Há, inclusive, um vídeo antológico da entrega a Orbán. Eduardo Bolsonaro explica em inglês o significado dos adjetivos. “Imorrível” é nunca morrer. “Imbrochável” é nunca falhar na cama. Orbán sorri amarelo. O que pretendia ser um gesto diplomático termina em vergonha alheia para quem assiste. E justamente por isso funciona: no universo bolsonarista, o excesso e o ridículo parecem ser uma demonstração de confiança.
Entre os agraciados está ainda o deputado Éder Mauro (PL-PA). O vídeo da condecoração mostra dois homens engravatados, performando para um celular e se dizendo imbrocháveis: Bolsonaro no papel de tiozão inconveniente e o paraense quase saltitando com ares de “quero ser como você”.
Viajei a Belém há três anos para acompanhar Éder Mauro num 7 de setembro. Testemunhei não só sua retórica violenta, já que ele se orgulha de ter matado em serviço quando era policial, como também uma estética bolsonarista muito bem construída: bandeiras, músicas, motos e gestos ensaiados. A versão à direita de uma “mística” que movimentos sociais cultivam há décadas. O impressionante é como o bolsonarismo construiu a sua em tempo recorde.
Assistir ao ato despertou um questionamento: o que sustenta pertencimentos políticos duradouros? Foi inevitável pensar no anel de tucum, que carrego no dedo (na ocasião, estava guardado no bolso).
O anel é usado por setores da esquerda desde os anos 1980. O bispo Dom Pedro Casaldáliga o difundia como sinal de compromisso com os pobres, os povos indígenas e a luta pela justiça social. O tucum, feito da palmeira amazônica, era uma escolha proposital: simples e barato.
Quem o usava assumia não só uma causa, mas também as consequências de carregá-la, como perseguição política, incompreensão e até ameaças de morte. Era uma promessa silenciosa de fidelidade a um projeto coletivo.

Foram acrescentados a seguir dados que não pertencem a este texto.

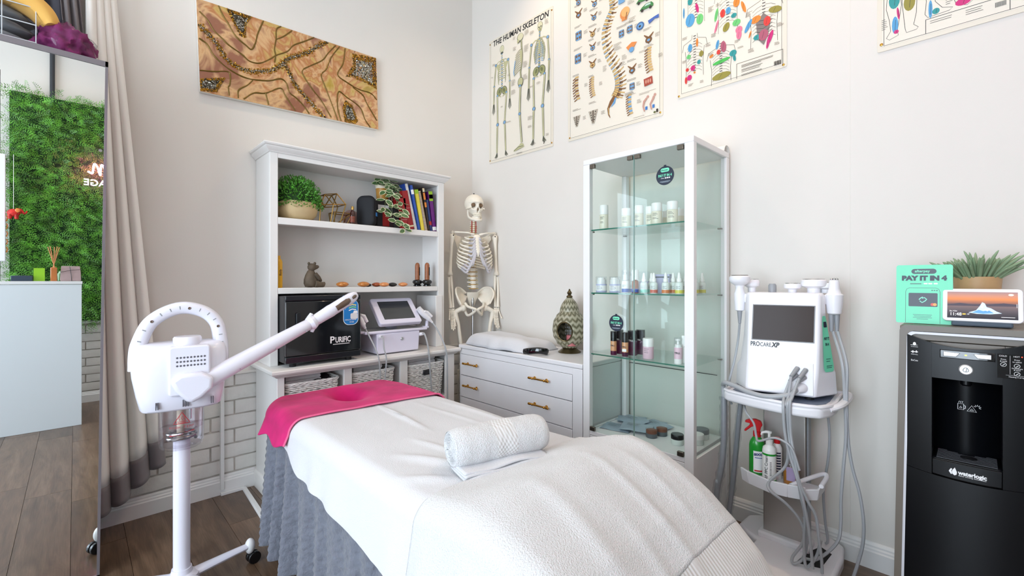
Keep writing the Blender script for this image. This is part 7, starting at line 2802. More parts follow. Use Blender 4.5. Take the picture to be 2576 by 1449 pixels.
# ---------------------------------------------------------------- things on the cooler
ZK = ZT_ + .0012
o = thing('counter_card', 'mint green PAY IT IN 4 counter card on the water cooler', 'counter card', (-0.312, -2.893, ZK), -90)
o.rotation_euler = (radians(-5), 0, radians(-90))
build(MB().prism(rrect(-.074, 0, .074, .208, .007), -.001, .001), 'card', mat('card_mint', C(118, 228, 186), .45), o)
build(MB().add([(-.03, .001, .12), (.03, .001, .12), (.03, .045, .003), (-.03, .045, .003)], [(0, 1, 2, 3)]), 'easel_leg', 'white_ink_paper', o, solid=.0012)
b = MB()
y = -.00115
b.ink(rrect(-.033, .176, .033, .194, .009), C(24, 34, 54), y)
for x0, w_ in ((-.036, .03), (.0, .010), (.012, .010), (.026, .010)):
    b.ink(rrect(x0, .139, x0 + w_, .1425 if w_ > .02 else .1435, .0008), C(60, 110, 96) if w_ > .02 else C(240, 250, 246), y)
b.ribbon([(-.048, .002), (-.048, .112), (-.045, .122), (-.038, .126), (.032, .126), (.039, .122), (.042, .112), (.042, .002)], .0012, C(36, 86, 76), y)
b.ink(rrect(-.040, .060, .036, .108, .003), C(26, 34, 52), y)
b.ribbon([(-.010, .080), (-.004, .074), (.004, .080), (.008, .086), (.002, .092), (-.004, .089)], .0028, C(126, 236, 196), y)
b.ribbon([(-.012, .084), (-.008, .090), (-.002, .094)], .0028, C(126, 236, 196), y)
b.disc((.023, .068), .005, .005, C(220, 50, 40), y)
b.disc((.029, .068), .005, .005, C(240, 160, 50), y)
for z, w_ in ((.030, .05), (.025, .045), (.020, .05), (.015, .03)):
    b.ink(rrect(-w_ / 2 - .003, z, w_ / 2 - .003, z + .002, .0005), C(70, 140, 120), y)
for i in range(3): b.ink(rrect(.020 + i * .006, .116, .024 + i * .006, .119, .0005), C(36, 86, 76), y)
build(b, 'card_print', 'print', o, smooth=False, ink=True)
text('afterpay', .0125, 'mint', o, (-.004, -.0019, .1855), width=.040, depth=.0001, bold=.0003)
text('PAY IT IN 4', .022, 'sticker_navy', o, (0, -.0019, .160), width=.118, depth=.0001, bold=.0016)

o = thing('smart_display', 'white smart display showing iceberg photo and 11:48 on the cooler', 'smart display', (-0.300, -3.034, ZK), -90)
build(MB().loft([[(x * s, y_ * t, z) for x, y_ in ((-.072, -.028), (.072, -.028), (.066, .045), (-.066, .045))] for z, s, t in ((0, 1, 1), (.018, .98, .95), (.05, .80, .5))]), 'fabric_base', mat('fabric_slate', C(92, 104, 116), .9, bump=(600, .4, .001)), o, bevel=.006)
DM = Matrix.Translation((0, -.030, .016)) @ Matrix.Rotation(radians(-17), 4, 'X')
b = MB(); b.X = DM
b.prism(rrect(-.092, 0, .092, .112, .012), -.004, .005)
build(b, 'frame', 'white_plastic', o, bevel=.002)


def screen_ink_mat():
    m = bpy.data.materials.new('screen_picture')
    m.use_nodes = True
    k = NT(m)
    a = k.n('ShaderNodeVertexColor'); a.layer_name = 'Ink'
    k.l(a, 'Color', k.b, 'Base Color'); k.l(a, 'Color', k.b, 'Emission Color')
    k.b.inputs['Emission Strength'].default_value = 0.55
    k.b.inputs['Roughness'].default_value = 0.1
    MATS['screen_picture'] = m


screen_ink_mat()
b = MB(); b.X = DM
y = -.0042
W2, Z0, Z1 = .0805, .010, .101
rows = [(0, (34, 30, 38)), (.14, (56, 50, 56)), (.30, (84, 74, 78)), (.46, (112, 92, 92)), (.52, (92, 74, 78)), (.60, (150, 96, 76)), (.72, (206, 124, 72)), (.84, (190, 128, 104)), (1, (150, 122, 122))]
for i in range(24):
    t0, t1 = i / 24, (i + 1) / 24
    tm = (t0 + t1) / 2
    for (a, ca), (c, cc) in zip(rows, rows[1:]):
        if a <= tm <= c:
            q = (tm - a) / (c - a)
            col = C(*[lerp(u, v, q) for u, v in zip(ca, cc)])
    b.add([(-W2, y, lerp(Z0, Z1, t0)), (W2, y, lerp(Z0, Z1, t0)), (W2, y, lerp(Z0, Z1, t1)), (-W2, y, lerp(Z0, Z1, t1))], [(0, 1, 2, 3)], col)
y -= .0002
b.ink([(-.0805, .056), (-.05, .062), (-.02, .058), (.02, .060), (.05, .064), (.0805, .060), (.0805, .054), (-.0805, .052)], C(70, 62, 74), y)
b.ink([(-.030, .030), (-.012, .038), (-.004, .052), (.002, .066), (.008, .062), (.012, .050), (.022, .046), (.034, .036), (.046, .030), (.02, .026), (-.010, .026)], C(190, 214, 236), y)
b.ink([(-.022, .030), (-.006, .040), (.004, .036), (.016, .040), (.028, .030), (.004, .027)], C(96, 150, 206), y)
b.ink([(-.002, .050), (.002, .064), (.006, .056), (.003, .046)], C(236, 244, 250), y)
b.ink([(.010, .046), (.020, .043), (.014, .036), (.006, .040)], C(226, 238, 248), y)
b.disc((.066, .092), .006, .0035, C(235, 225, 205), y)
b.ink(rrect(-.044, .022, -.036, .026, .001), C(240, 190, 80), y)
b.ink(rrect(.044, .0165, .074, .018, .0005), C(220, 220, 220), y)
b.ink(rrect(.0775, .050, .0785, .062, .0003), C(230, 230, 230), y)
build(b, 'screen', 'screen_picture', o, smooth=False, ink=True)
mat('ink_glow', C(245, 245, 245), .4, emit=((1, 1, 1), .7))
for s_, sz, x, z, w_ in (('11:48', .015, -.060, .0225, .026), ('Sat, 4 Oct', .0058, -.0655, .0335, .018), ('19°', .006, -.030, .0235, None)):
    p = DM @ Vector((x, -.0050, z))
    text(s_, sz, 'ink_glow', o, tuple(p), rot=(pi / 2 - radians(17), 0, 0), width=w_, depth=.0001, name='clock_lettering')

o = thing('succulent_pot', 'spiky grey-green succulent in pale wooden bowl on the cooler', 'potted plant', (-0.155, -3.025, ZK), -90)
mat('bowl_wood', C(196, 158, 112), .5, vary=(9, .12))
mat('succulent', C(136, 158, 124), .5, vary=(25, .18))
build(MB().lathe([(.040, 0), (.046, .004), (.056, .08), (.062, .165), (.057, .165), (.050, .14)], 34), 'bowl', 'bowl_wood', o)
build(MB().lathe([(0, .150), (.052, .148), (.05, .14)], 24), 'soil', 'soil', o)
fm = []
for q in range(4):
    b = MB()
    L_ = .075 + .010 * q
    bend = .010 + .006 * q
    P = [(bend * (t ** 2), 0, L_ * t) for t in (0, .15, .35, .6, .8, .94, 1)]
    b.tube(P, [.0030, .0042, .0050, .0052, .0045, .0028, .0008], 7)
    fm.append(mesh_of(b, 'finger_leaf', MATS['succulent'], True, 80))
random.seed(14)
for i in range(130):
    a = random.uniform(0, 2 * pi)
    rr = .050 * sqrt(random.random())
    tl = .06 + .85 * (rr / .050) ** 2.0 + random.uniform(-.10, .15)
    s = random.uniform(.78, 1.12)
    link_mesh('finger_leaf', fm[i % 4], o, (rr * cos(a), rr * sin(a), .150), Euler((0, tl * .8, a), 'XYZ'), (s, s, s))

# ================================================================ WALL ART
random.seed(31)
m = bpy.data.materials.new('resin_marble')
m.use_nodes = True
k = NT(m)
mp = k.coord('Object', (1, 1, 1))
n1 = k.n('ShaderNodeTexNoise', i_Scale=2.0, i_Detail=3.0, i_Distortion=1.2); k.l(mp, 0, n1, 'Vector')
n2 = k.n('ShaderNodeTexNoise', i_Scale=4.5, i_Detail=5.0, i_Distortion=4.0); k.l(mp, 0, n2, 'Vector')
mx = k.n('ShaderNodeMath', operation='MULTIPLY_ADD'); mx.inputs[1].default_value = 0.45; k.l(n2, 'Fac', mx, 0); k.l(n1, 'Fac', mx, 2)
r = k.ramp([(0.44, C(112, 88, 18)), (0.56, C(176, 144, 44)), (0.63, C(200, 164, 92)), (0.69, C(178, 112, 58)), (0.76, C(214, 170, 118)), (0.86, C(146, 90, 60))], mx, 0)
k.l(r, 'Color', k.b, 'Base Color')
k.b.inputs['Roughness'].default_value = 0.12
k.b.inputs['Coat Weight'].default_value = 1.0
MATS['resin_marble'] = m
mat('vein_gold', C(112, 86, 26), .3, .5)
mat('gem_gold', C(176, 126, 34), .2, .6)
mat('gem_dark', C(70, 58, 40), .15, .5)
mat('gem_silver', C(196, 192, 180), .15, .7)
VEINS = [[(-.522,.185),(-.488,.154),(-.458,.105),(-.42,.073),(-.387,.045),(-.323,.013),(-.282,-.015),(-.229,-.011),(-.173,.029),(-.133,.066),(-.068,.11),(-.031,.159),(.037,.206),(.1,.253)],[(-.43,.253),(-.41,.204),(-.387,.169),(-.349,.107),(-.3,.073),(-.269,.058),(-.246,.107),(-.234,.158),(-.204,.239),(-.198,.25)],[(-.1,.252),(-.127,.225),(-.132,.163),(-.143,.099),(-.138,.064),(-.145,.019)],[(-.036,.249),(-.088,.195),(-.129,.164)],[(-.529,.036),(-.493,.015),(-.463,-.036),(-.415,-.078),(-.367,-.103),(-.316,-.118),(-.264,-.118),(-.178,-.101),(-.115,-.072),(-.081,-.09),(-.065,-.142),(-.025,-.168),(.016,-.203),(.051,-.249)],[(-.535,-.14),(-.466,-.128),(-.397,-.109),(-.385,-.137),(-.39,-.184),(-.397,-.197),(-.394,-.244)],[(-.269,-.123),(-.298,-.159),(-.345,-.2),(-.349,-.247)],[(-.321,-.246),(-.267,-.198),(-.202,-.182),(-.117,-.13),(-.089,-.172),(-.034,-.249)],[(-.202,-.182),(-.188,-.248)],[(.24,.246),(.187,.178),(.146,.119),(.062,.056),(.018,.017),(.029,-.023),(.082,-.092),(.131,-.144),(.193,-.241)],[(.267,.248),(.207,.157),(.17,.068),(.137,.019),(.166,-.064),(.208,-.171),(.236,-.251)],[(.305,.247),(.287,.141),(.247,.056),(.311,.02),(.395,-.005),(.483,-.01),(.528,-.045)],[(.352,-.002),(.423,-.039),(.45,-.088),(.523,-.194)],[(.259,-.253),(.239,-.164),(.249,-.059),(.307,-.082),(.398,-.128),(.432,-.203),(.471,-.258)]]
BANDS = [[(-.525,.108),(-.5,.09),(-.46,.048),(-.427,.003),(-.4,-.039),(-.346,-.069),(-.295,-.074),(-.23,-.062),(-.164,-.034),(-.118,.003),(-.088,.036),(-.058,.07),(-.003,.105),(.059,.144),(.117,.2),(.184,.254)],[(-.088,.03),(-.061,-.023),(-.028,-.088),(.018,-.133),(.06,-.173),(.103,-.215),(.153,-.256)]]
PATCH = [[(-.389,.252),(-.256,.255),(-.295,.2),(-.298,.113),(-.329,.121),(-.366,.198)],[(-.54,-.19),(-.413,-.15),(-.455,-.239),(-.544,-.251)],[(.36,.231),(.546,.253),(.534,.03),(.455,.052),(.355,.066),(.305,.059),(.357,.149)],[(.293,-.105),(.341,-.127),(.38,-.228),(.358,-.247),(.287,-.254),(.277,-.156)]]
pa = thing('resin_painting', 'gold and peach marbled resin painting with crushed glass veins', 'painting', (-1.435, -0.012, 2.549))
pa.rotation_euler = (0, radians(-2.0), 0)
build(MB().box(-.534, -.018, -.254, .534, .008, .254), 'canvas', 'white_ink_paper', pa, bevel=.002)
build(MB().box(-.534, -.0215, -.254, .534, -.0182, .254), 'resin_surface', 'resin_marble', pa, bevel=.0012)
CLX = lambda p: (max(-.532, min(.532, p[0])), max(-.252, min(.252, p[1])))
for v in VEINS:
    S = spline([(CLX(p)[0], -.0215, CLX(p)[1]) for p in v], 5)
    build(MB().tube([(p.x, p.y, max(-.252, min(.252, p.z))) for p in S], [.0042 + .0016 * mnoise.noise(p * 30) for p in S], 6), 'gold_vein', 'vein_gold', pa)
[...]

A medalha 3i ocupa o polo oposto. Não é símbolo de entrega, mas de adesão. É performance ruidosa de obediência, feita para a câmera, para o aplauso, para o corte vertical das redes. Enquanto o tucum exige coerência de vida inteira, a medalha exige quinze segundos de encenação: sorrir, agradecer, repetir o bordão.
Bolsonaro já disse ter presenteado Vladimir Putin e Donald Trump, mas não há provas. No Brasil, a lista é longa. Valdemar Costa Neto ostenta a sua. Gilberto Kassab recebeu em junho. Ricardo Nunes, prefeito de São Paulo, ganhou logo depois de Pablo Marçal se gabar de ser “um dos poucos”. Jorginho Mello, governador de Santa Catarina, e Daniel Vilela, vice-governador de Goiás, também.
Além de Neymar, o ex-jogador Emerson Sheik posou com a medalha. O jornalista Alexandre Garcia foi condecorado no aniversário. O colunista de celebridades Léo Dias recebeu a sua após uma entrevista. Escrevi sobre o caso de Roberto Katsuda, empresário do setor de máquinas para garimpo na Amazônia, também agraciado.
Até o fim desta semana, o destino político de Jair Bolsonaro deve ser decidido pelos cinco ministros da Primeira Turma do STF. Juristas, jornalistas e praticamente todos os “istas”, com exceção dos bolsonaristas, dão como certa a condenação por tentativa de golpe de Estado.
Com a sentença se aproximando, a medalha 3i ganha outro peso. Antes, servia para consolidar vínculos de poder. Agora, opera como resistência simbólica, fetiche de um poder em declínio.
Bolsonaro pode até ser condenado, mas não sairá de cena. Suas ideias seguem em circulação, conectando governadores, vereadores, empresários, celebridades e anônimos – muitos deles agraciados com a infame medalha. São símbolos como este que manterão a trincheira em marcha, com ou sem o ex-capitão.